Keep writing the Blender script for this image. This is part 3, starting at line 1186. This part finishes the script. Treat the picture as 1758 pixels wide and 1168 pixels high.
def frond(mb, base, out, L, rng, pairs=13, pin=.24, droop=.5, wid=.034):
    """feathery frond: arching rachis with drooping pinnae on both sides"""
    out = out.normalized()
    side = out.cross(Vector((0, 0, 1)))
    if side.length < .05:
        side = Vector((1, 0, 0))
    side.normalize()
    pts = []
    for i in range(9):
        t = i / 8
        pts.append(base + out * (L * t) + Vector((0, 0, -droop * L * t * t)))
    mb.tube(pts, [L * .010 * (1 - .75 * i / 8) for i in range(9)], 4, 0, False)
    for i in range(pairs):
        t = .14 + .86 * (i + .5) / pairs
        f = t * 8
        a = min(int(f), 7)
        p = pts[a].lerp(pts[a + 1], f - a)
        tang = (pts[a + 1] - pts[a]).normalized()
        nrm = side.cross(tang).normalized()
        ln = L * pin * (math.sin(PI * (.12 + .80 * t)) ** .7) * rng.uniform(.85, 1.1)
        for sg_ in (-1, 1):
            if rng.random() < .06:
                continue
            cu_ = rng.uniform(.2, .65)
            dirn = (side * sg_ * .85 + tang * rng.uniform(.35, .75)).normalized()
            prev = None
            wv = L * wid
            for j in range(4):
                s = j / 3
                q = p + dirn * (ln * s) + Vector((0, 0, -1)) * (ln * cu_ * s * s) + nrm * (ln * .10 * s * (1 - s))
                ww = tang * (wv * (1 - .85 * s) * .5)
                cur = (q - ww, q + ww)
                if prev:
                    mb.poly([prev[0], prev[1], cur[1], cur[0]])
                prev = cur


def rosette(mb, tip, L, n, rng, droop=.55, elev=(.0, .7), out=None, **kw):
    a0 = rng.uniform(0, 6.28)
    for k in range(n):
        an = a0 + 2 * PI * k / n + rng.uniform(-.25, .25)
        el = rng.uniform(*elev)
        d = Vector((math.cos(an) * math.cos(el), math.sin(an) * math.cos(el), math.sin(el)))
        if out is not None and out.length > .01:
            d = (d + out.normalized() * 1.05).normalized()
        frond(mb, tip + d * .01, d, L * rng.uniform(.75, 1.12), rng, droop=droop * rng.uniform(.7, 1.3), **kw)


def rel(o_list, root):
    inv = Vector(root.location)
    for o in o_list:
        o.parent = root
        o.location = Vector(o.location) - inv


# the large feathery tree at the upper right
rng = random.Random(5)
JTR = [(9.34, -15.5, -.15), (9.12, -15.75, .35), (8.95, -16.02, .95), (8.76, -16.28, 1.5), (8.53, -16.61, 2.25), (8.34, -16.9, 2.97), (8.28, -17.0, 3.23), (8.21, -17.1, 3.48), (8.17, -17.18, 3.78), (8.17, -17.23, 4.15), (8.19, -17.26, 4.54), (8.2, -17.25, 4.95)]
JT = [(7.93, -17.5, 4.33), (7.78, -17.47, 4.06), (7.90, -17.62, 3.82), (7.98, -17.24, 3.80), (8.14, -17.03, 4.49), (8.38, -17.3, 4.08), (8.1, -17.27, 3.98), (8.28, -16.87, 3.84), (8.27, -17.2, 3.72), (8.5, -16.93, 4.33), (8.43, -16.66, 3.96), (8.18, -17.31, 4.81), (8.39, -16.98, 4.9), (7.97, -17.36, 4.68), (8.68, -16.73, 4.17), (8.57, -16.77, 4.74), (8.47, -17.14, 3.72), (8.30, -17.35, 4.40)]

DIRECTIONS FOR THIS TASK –
Take the lines above and retype all of them exactly.

THE ANSWER –
Keep writing the Blender script for this image. This is part 3, starting at line 1186. This part finishes the script. Treat the picture as 1758 pixels wide and 1168 pixels high.
def frond(mb, base, out, L, rng, pairs=13, pin=.24, droop=.5, wid=.034):
    """feathery frond: arching rachis with drooping pinnae on both sides"""
    out = out.normalized()
    side = out.cross(Vector((0, 0, 1)))
    if side.length < .05:
        side = Vector((1, 0, 0))
    side.normalize()
    pts = []
    for i in range(9):
        t = i / 8
        pts.append(base + out * (L * t) + Vector((0, 0, -droop * L * t * t)))
    mb.tube(pts, [L * .010 * (1 - .75 * i / 8) for i in range(9)], 4, 0, False)
    for i in range(pairs):
        t = .14 + .86 * (i + .5) / pairs
        f = t * 8
        a = min(int(f), 7)
        p = pts[a].lerp(pts[a + 1], f - a)
        tang = (pts[a + 1] - pts[a]).normalized()
        nrm = side.cross(tang).normalized()
        ln = L * pin * (math.sin(PI * (.12 + .80 * t)) ** .7) * rng.uniform(.85, 1.1)
        for sg_ in (-1, 1):
            if rng.random() < .06:
                continue
            cu_ = rng.uniform(.2, .65)
            dirn = (side * sg_ * .85 + tang * rng.uniform(.35, .75)).normalized()
            prev = None
            wv = L * wid
            for j in range(4):
                s = j / 3
                q = p + dirn * (ln * s) + Vector((0, 0, -1)) * (ln * cu_ * s * s) + nrm * (ln * .10 * s * (1 - s))
                ww = tang * (wv * (1 - .85 * s) * .5)
                cur = (q - ww, q + ww)
                if prev:
                    mb.poly([prev[0], prev[1], cur[1], cur[0]])
                prev = cur


def rosette(mb, tip, L, n, rng, droop=.55, elev=(.0, .7), out=None, **kw):
    a0 = rng.uniform(0, 6.28)
    for k in range(n):
        an = a0 + 2 * PI * k / n + rng.uniform(-.25, .25)
        el = rng.uniform(*elev)
        d = Vector((math.cos(an) * math.cos(el), math.sin(an) * math.cos(el), math.sin(el)))
        if out is not None and out.length > .01:
            d = (d + out.normalized() * 1.05).normalized()
        frond(mb, tip + d * .01, d, L * rng.uniform(.75, 1.12), rng, droop=droop * rng.uniform(.7, 1.3), **kw)


def rel(o_list, root):
    inv = Vector(root.location)
    for o in o_list:
        o.parent = root
        o.location = Vector(o.location) - inv


# the large feathery tree at the upper right
rng = random.Random(5)
JTR = [(9.34, -15.5, -.15), (9.12, -15.75, .35), (8.95, -16.02, .95), (8.76, -16.28, 1.5), (8.53, -16.61, 2.25), (8.34, -16.9, 2.97), (8.28, -17.0, 3.23), (8.21, -17.1, 3.48), (8.17, -17.18, 3.78), (8.17, -17.23, 4.15), (8.19, -17.26, 4.54), (8.2, -17.25, 4.95)]
JT = [(7.93, -17.5, 4.33), (7.78, -17.47, 4.06), (7.90, -17.62, 3.82), (7.98, -17.24, 3.80), (8.14, -17.03, 4.49), (8.38, -17.3, 4.08), (8.1, -17.27, 3.98), (8.28, -16.87, 3.84), (8.27, -17.2, 3.72), (8.5, -16.93, 4.33), (8.43, -16.66, 3.96), (8.18, -17.31, 4.81), (8.39, -16.98, 4.9), (7.97, -17.36, 4.68), (8.68, -16.73, 4.17), (8.57, -16.77, 4.74), (8.47, -17.14, 3.72), (8.30, -17.35, 4.40)]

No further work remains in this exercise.